Data:
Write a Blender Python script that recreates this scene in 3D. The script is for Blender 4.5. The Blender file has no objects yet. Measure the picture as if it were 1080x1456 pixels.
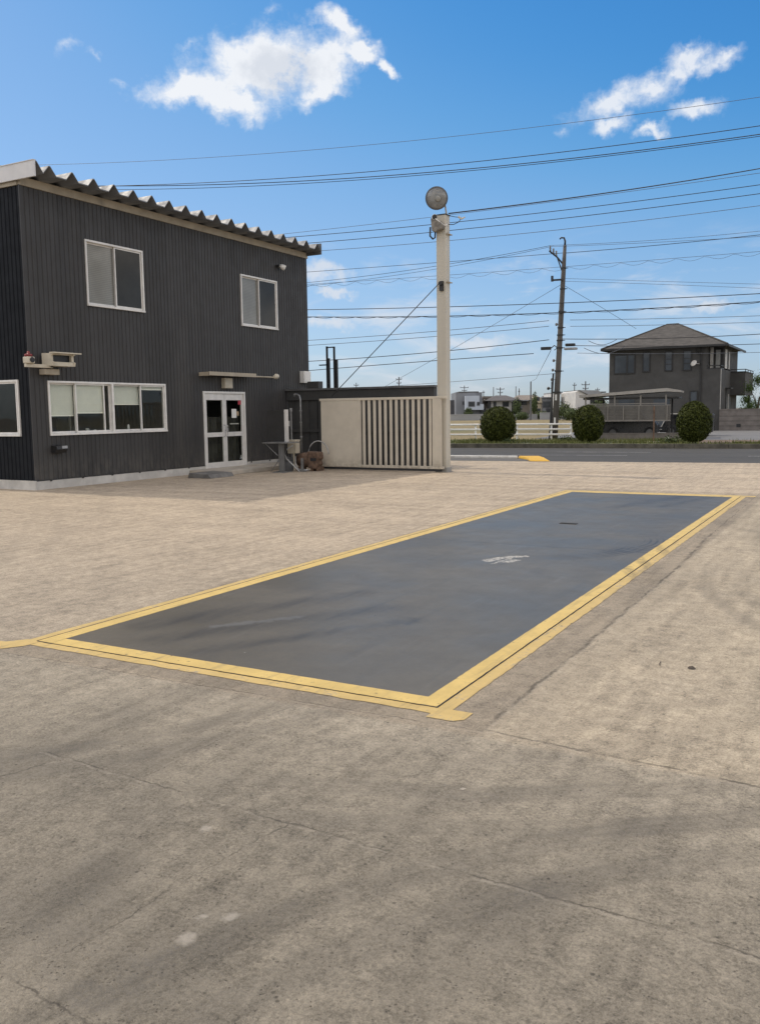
import bpy, bmesh, math, random
import numpy as np
from mathutils import Vector, Matrix
R = math.radians
random.seed(7); rng = np.random.default_rng(7)
scene = bpy.context.scene
COL = scene.collection

# ------------------------------------------------------------------ node helpers
class G:
    def __init__(s, nt): s.nt = nt
    def n(s, typ, **kw):
        nd = s.nt.nodes.new(typ)
        for k, v in kw.items(): setattr(nd, k, v)
        return nd
    def put(s, sock, v):
        if v is None: return
        if isinstance(v, bpy.types.NodeSocket): s.nt.links.new(v, sock)
        else:
            if sock.type == 'RGBA' and hasattr(v, '__len__') and len(v) == 3: v = (*v, 1)
            sock.default_value = v
    def m(s, op, a, b=None, c=None, clamp=False):
        nd = s.n('ShaderNodeMath', operation=op, use_clamp=clamp)
        s.put(nd.inputs[0], a); s.put(nd.inputs[1], b)
        if c is not None: s.put(nd.inputs[2], c)
        return nd.outputs[0]
    def vm(s, op, a, b=None, scale=None):
        nd = s.n('ShaderNodeVectorMath', operation=op)
        s.put(nd.inputs[0], a); s.put(nd.inputs[1], b)
        if scale is not None: s.put(nd.inputs['Scale'], scale)
        return nd.outputs['Value'] if op in ('LENGTH', 'DOT_PRODUCT', 'DISTANCE') else nd.outputs[0]
    def noise(s, vec, scale, detail=4, rough=.55, dist=0, col=False):
        nd = s.n('ShaderNodeTexNoise'); s.put(nd.inputs['Vector'], vec)
        nd.inputs['Scale'].default_value = scale; nd.inputs['Detail'].default_value = detail
        nd.inputs['Roughness'].default_value = rough; nd.inputs['Distortion'].default_value = dist
        return nd.outputs[1 if col else 0]
    def voro(s, vec, scale, feature='F1', out='Distance', rnd=1):
        nd = s.n('ShaderNodeTexVoronoi', feature=feature); s.put(nd.inputs['Vector'], vec)
        nd.inputs['Scale'].default_value = scale; nd.inputs['Randomness'].default_value = rnd
        return nd.outputs[out]
    def mix(s, f, a, b, blend='MIX'):
        nd = s.n('ShaderNodeMix', data_type='RGBA', blend_type=blend)
        s.put(nd.inputs[0], f); s.put(nd.inputs[6], a); s.put(nd.inputs[7], b)
        return nd.outputs[2]
    def ss(s, x, a, b, lo=0., hi=1., smooth=True):
        nd = s.n('ShaderNodeMapRange', interpolation_type='SMOOTHSTEP' if smooth else 'LINEAR')
        for i, v in enumerate((x, a, b, lo, hi)): s.put(nd.inputs[i], v)
        return nd.outputs[0]
    def mapv(s, vec, loc=(0, 0, 0), rot=(0, 0, 0), sc=(1, 1, 1)):
        nd = s.n('ShaderNodeMapping'); s.put(nd.inputs[0], vec)
        nd.inputs[1].default_value = loc; nd.inputs[2].default_value = rot; nd.inputs[3].default_value = sc
        return nd.outputs[0]
    def seg(s, p, a, b):                       # distance to a segment on the ground plane
        a = Vector((*a, 0)); b = Vector((*b, 0)); ba = b - a
        pa = s.vm('SUBTRACT', p, tuple(a))
        h = s.m('MULTIPLY', s.vm('DOT_PRODUCT', pa, tuple(ba)), 1 / ba.length_squared, clamp=True)
        return s.vm('DISTANCE', pa, s.vm('SCALE', tuple(ba), None, h))
    def xyz(s, v):
        nd = s.n('ShaderNodeSeparateXYZ'); s.put(nd.inputs[0], v); return nd.outputs
    def comb(s, x, y, z=0.):
        nd = s.n('ShaderNodeCombineXYZ')
        for i, v in enumerate((x, y, z)): s.put(nd.inputs[i], v)
        return nd.outputs[0]
    def bump(s, h, strength, dist):
        nd = s.n('ShaderNodeBump'); nd.inputs['Strength'].default_value = strength
        nd.inputs['Distance'].default_value = dist; s.put(nd.inputs['Height'], h); return nd.outputs[0]

def new_mat(name):
    m = bpy.data.materials.new(name); m.use_nodes = True
    return m, G(m.node_tree), m.node_tree.nodes['Principled BSDF']
def flat(p, g):                               # ground coordinates without z
    o = g.xyz(p); return g.comb(o[0], o[1], 0.)
def pbr(name, color, rough=.6, metal=0., var=.18, scale=3., bump=0., bscale=40., dirt=None, dscale=1.2, spec=.5, streak=False, slats=False, laps=0, rust=0):
    m, g, b = new_mat(name)
    co = g.n('ShaderNodeTexCoord').outputs['Object']
    pos = g.n('ShaderNodeNewGeometry').outputs['Position']
    src = g.mapv(pos, sc=(1, 1, .12)) if streak else pos
    f = g.noise(src, scale, 5, .6)
    if streak: f = g.m('ADD', f, g.m('MULTIPLY', g.m('SUBTRACT', g.noise(g.mapv(pos, sc=(7, 7, .35)), 1, 4, .6), .5), .7))
    lo = tuple(c * (1 - var) for c in color); hi = tuple(min(1, c * (1 + var)) for c in color)
    c = g.mix(g.ss(f, .3, .7), lo, hi)
    if dirt is not None:
        d = g.noise(g.mapv(pos, sc=(1, 1, .25)) , dscale, 6, .65)
        c = g.mix(g.ss(d, .5, .78, 0, .65), c, dirt)
    if laps:
        o3 = g.xyz(pos); wn = g.n('ShaderNodeTexWhiteNoise', noise_dimensions='1D'); pan = g.m('MULTIPLY', g.m('SUBTRACT', o3[1], 13.05), 1 / .875); g.put(wn.inputs['W'], g.m('FLOOR', pan))
        c = g.vm('SCALE', c, None, g.ss(wn.outputs['Value'], 0, 1, 1 - laps, 1 + laps))
        c = g.mix(g.m('MULTIPLY', g.ss(g.m('FRACT', pan), .0, .012, .5, 0), 1.), c, (.015, .015, .015))
        c = g.mix(g.m('MULTIPLY', g.ss(o3[2], .95, .2, 0, .5), g.ss(g.noise(g.mapv(pos, sc=(2, 2, 1)), 3, 5, .65), .35, .65)), c, (.115, .105, .09))
        c = g.mix(g.m('MULTIPLY', g.ss(g.noise(g.mapv(pos, sc=(9, 9, .5)), 1, 5, .7), .6, .78, 0, .35), 1.), c, (.10, .098, .095))
    if rust:
        c = g.mix(g.ss(g.noise(g.mapv(pos, sc=(14, 14, 1.2)), 1, 6, .7), .62, .76, 0, rust), c, (.20, .12, .065))
        c = g.mix(g.m('MULTIPLY', g.ss(g.xyz(pos)[2], .45, .05, 0, .6), g.ss(g.noise(pos, 7, 5, .7), .35, .65)), c, (.17, .14, .10))
    if slats: c = g.vm('SCALE', c, None, g.ss(g.m('FRACT', g.m('MULTIPLY', g.xyz(pos)[2], 24.)), 0, .5, .72, 1.08))
    g.put(b.inputs['Base Color'], c)
    g.put(b.inputs['Roughness'], g.ss(g.noise(pos, scale * 2.3, 3), .3, .7, rough * .85, min(1, rough * 1.15)))
    b.inputs['Metallic'].default_value = metal; b.inputs['Specular IOR Level'].default_value = spec
    if bump: g.put(b.inputs['Normal'], g.bump(g.noise(pos, bscale, 4), .5, bump))
    return m

# ------------------------------------------------------------------ mesh helpers
def ident(u, w, z): return (u, w, z)
class MB:
    def __init__(s, F=ident): s.v = []; s.f = []; s.F = F
    def add(s, vs, fs):
        k = len(s.v); s.v += [s.F(*p) for p in vs]; s.f += [[i + k for i in f] for f in fs]
    def box(s, a0, a1, b0, b1, c0, c1):
        s.add([(a, b, c) for c in (c0, c1) for b in (b0, b1) for a in (a0, a1)],
              [(0, 1, 3, 2), (4, 6, 7, 5), (0, 4, 5, 1), (2, 3, 7, 6), (0, 2, 6, 4), (1, 5, 7, 3)]); return s
    def quad(s, *p): s.add(p, [tuple(range(len(p)))]); return s
    def sheet(s, x0, x1, y0, y1, z): return s.quad((x0, y0, z), (x1, y0, z), (x1, y1, z), (x0, y1, z))
    def prism(s, poly, h0, h1, axis=2):       # polygon in the two other axes, extruded along axis
        def P(p, h):
            q = list(p); q.insert(axis, h); return tuple(q)
        n = len(poly)
        s.add([P(p, h0) for p in poly] + [P(p, h1) for p in poly],
              [tuple(range(n))[::-1], tuple(range(n, 2 * n))] + [(i, (i + 1) % n, n + (i + 1) % n, n + i) for i in range(n)]); return s
    def tube(s, pts, r, n=6, r1=None, cap=True):
        pts = [Vector(p) for p in pts]; rings = []
        L = len(pts)
        for i, p in enumerate(pts):
            d = (pts[min(i + 1, L - 1)] - pts[max(i - 1, 0)]).normalized()
            a = Vector((0, 0, 1)) if abs(d.z) < .9 else Vector((1, 0, 0))
            x = d.cross(a).normalized(); y = d.cross(x)
            rr = r if r1 is None else r + (r1 - r) * i / max(1, L - 1)
            rings.append([tuple(p + x * rr * math.cos(2 * math.pi * k / n) + y * rr * math.sin(2 * math.pi * k / n)) for k in range(n)])
        vs = [q for rg in rings for q in rg]; fs = []
        for i in range(L - 1):
            for k in range(n):
                fs.append((i * n + k, i * n + (k + 1) % n, (i + 1) * n + (k + 1) % n, (i + 1) * n + k))
        if cap: fs += [tuple(range(n))[::-1], tuple(range((L - 1) * n, L * n))]
        s.add(vs, fs); return s
    def lathe(s, prof, c, axis, n=24):        # prof: (radius, along) pairs
        ax = Vector(axis).normalized(); a = Vector((0, 0, 1)) if abs(ax.z) < .9 else Vector((1, 0, 0))
        x = ax.cross(a).normalized(); y = ax.cross(x); c = Vector(c)
        vs = [tuple(c + ax * h + (x * math.cos(2 * math.pi * k / n) + y * math.sin(2 * math.pi * k / n)) * max(r, 1e-4)) for r, h in prof for k in range(n)]
        L = len(prof)
        fs = [(i * n + k, i * n + (k + 1) % n, (i + 1) * n + (k + 1) % n, (i + 1) * n + k) for i in range(L - 1) for k in range(n)]
        fs += [tuple(range(n))[::-1], tuple(range((L - 1) * n, L * n))]
        s.add(vs, fs); return s
    def build(s, name, mat, parent=None, smooth=False, bevel=0., origin=None, recalc=True):
        me = bpy.data.meshes.new(name)
        o = bpy.data.objects.new(name, me); COL.objects.link(o)
        V = np.array(s.v, float)
        if parent is not None:
            o.parent = parent; org = wloc(parent)
        else:
            if origin is None:
                org = (V.min(0) + V.max(0)) / 2; org[2] = V[:, 2].min()
            else: org = np.array(origin, float)
            o.location = org
        V = V - org
        me.from_pydata([tuple(p) for p in V], [], s.f); me.update()
        if recalc or bevel:
            bm = bmesh.new(); bm.from_mesh(me)
            bmesh.ops.recalc_face_normals(bm, faces=bm.faces)
            bm.to_mesh(me); bm.free()
        if smooth:
            me.polygons.foreach_set('use_smooth', [True] * len(me.polygons))
        if bevel:
            md = o.modifiers.new('bevel', 'BEVEL'); md.width = bevel; md.segments = 2; md.limit_method = 'ANGLE'
        me.materials.append(mat)
        return o
def wloc(o):
    t = np.zeros(3)
    while o is not None:
        t = t + np.array(o.location); o = o.parent
    return t
def tag(o, label=None, cat=None, group=None, kind=None):
    for k, v in (('label', label), ('category', cat), ('group', group), ('kind', kind)):
        if v: o[k] = v
    return o
def thing(name, label, cat, loc=(0, 0, 0), group=None):
    o = bpy.data.objects.new(name, None); COL.objects.link(o); o.location = loc
    o.empty_display_size = .2
    return tag(o, label, cat, group)
def struct(name, mb, mat): return tag(mb.build(name, mat, recalc=False), kind='structure')
def copy_tree(o, parent=None):
    c = o.copy(); COL.objects.link(c)
    if parent: c.parent = parent
    for ch in list(o.children): copy_tree(ch, c)
    return c

# ------------------------------------------------------------------ frames of reference on the site
TH = math.atan2(.1305, .9914)                 # the road runs about 7.5 degrees off the yard's axes
def RD(t, n, z): return (.9914 * t - .1305 * n, .1305 * t + .9914 * n, z)
CB = R(29.052)
def VW(l, f, z): return (math.cos(CB) * l - math.sin(CB) * f, math.sin(CB) * l + math.cos(CB) * f, z)   # far district: metres across / away
XF, YC = -15.74, 13.05
def FR(u, w, z): return (XF + w, u, z)        # building front wall: u along +Y, w outward
def SD(u, w, z): return (u, YC - w, z)        # building side wall

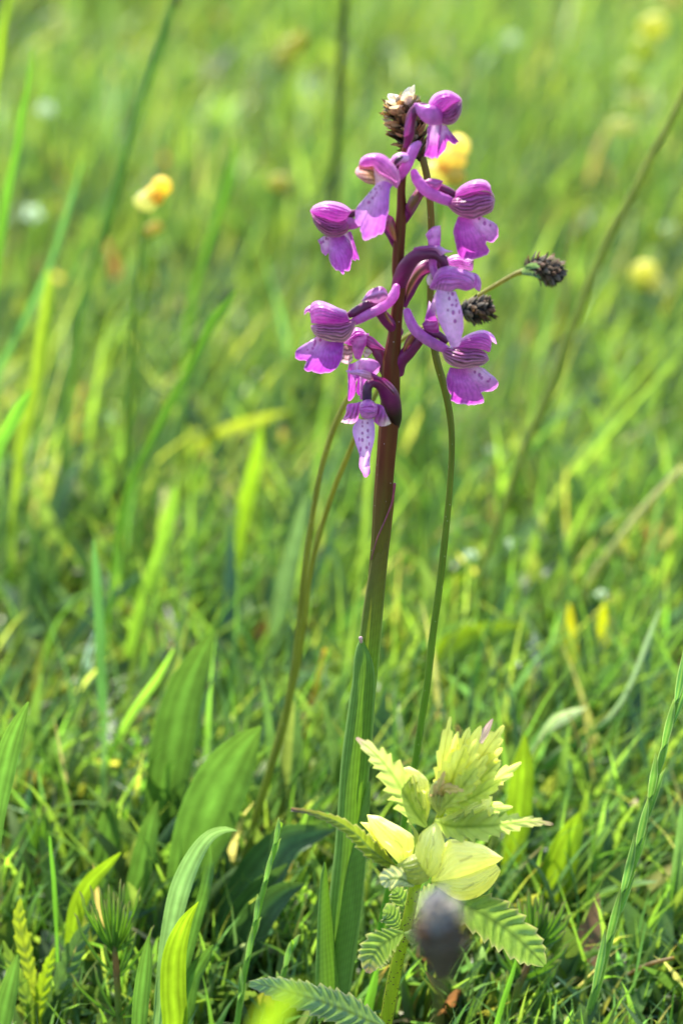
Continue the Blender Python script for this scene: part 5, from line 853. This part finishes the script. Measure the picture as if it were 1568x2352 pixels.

Short task:
Provide the number of lines containing the string "objects", with no other output.

The reply:
4